Thursday, September 02, 2004

The courts don't understand child support

Child support calculations are driven by a silly program that is not understood by the users. The Calif. court of appeals said in 1994:
We cannot conclude without commenting about what the Legislature has done in adopting California's child support statutes. These statutes were adopted under the compulsion of federal law requiring each state to adopt child support guidelines which create a rebuttable presumption that the amount established by the guideline is correct, although the presumption can be rebutted and a different amount ordered if there is a finding in writing or on the record that the application of the guidelines would be unjust or inappropriate. (42 U.S.C., § 667.) fn. 6

Instead of adopting a guideline, California's Legislature adopted an algebraic formula to calculate the presumptively correct amount of child support which will usually require the use of a computer and a software program to determine the amount of child support under the formula. There is no way the parties can understand how the court determined the amount ordered. This is particularly true as to parties in child support proceedings -- well over 50 percent -- who are unrepresented by counsel because they cannot afford to be represented by counsel.

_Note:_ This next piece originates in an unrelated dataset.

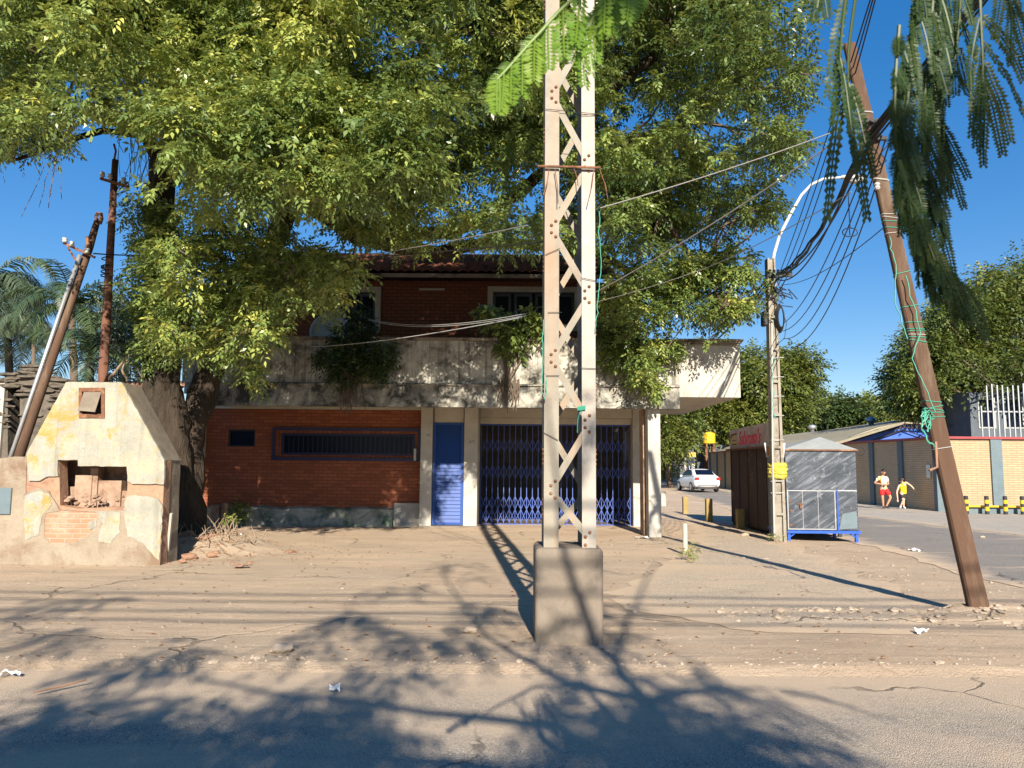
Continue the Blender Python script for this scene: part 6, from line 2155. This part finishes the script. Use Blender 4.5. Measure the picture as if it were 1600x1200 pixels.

These are proceedings where emotions and the level of conflict are already running high. A bad situation becomes more inflamed when an order for child support is calculated in a manner which the parties do not understand.

Indeed, the entire statutory scheme appears to be an unprecedented effort by the Legislature to micromanage child support hearings and determinations in a manner which was neither contemplated nor required by federal law. The result is a process of determining child support which is complex and unduly costly, which requires the use of a computer and which is not [26 Cal.App.4th 1041] understood by anyone, least of all the affected parties. There is no way that either the payor or the recipient of child support, even if represented by counsel, can comprehend how the court determined the amount ordered. As the trial court stated during the course of one of the seven separate hearings in this case: "I guess you're pointing up the absurdity of the legislative efforts in this area, aren't you? How do we get to these guys? Maybe somebody [who] authored this bill should explain it." fn. 7

­FN 7. No legislator can explain it. In the late spring of 1992, when the bill enacting the present child support statute to be operative July 1, 1992, was being passed by the Legislature, the author, and then other legislators, were invited to attend the annual Family Law and Procedure Institute to discuss it with California's family law judges. All declined, and one was frank enough to state no legislator would accept an invitation to discuss the statute because no legislator understood it. [In re Marriage of Fini (1994) 26 Cal.App.4th 1033 , 31 Cal.Rptr.2d 749]
The formula is not really that complicated, but the fact that it was passed and implemented by people who don't understand it is absurd.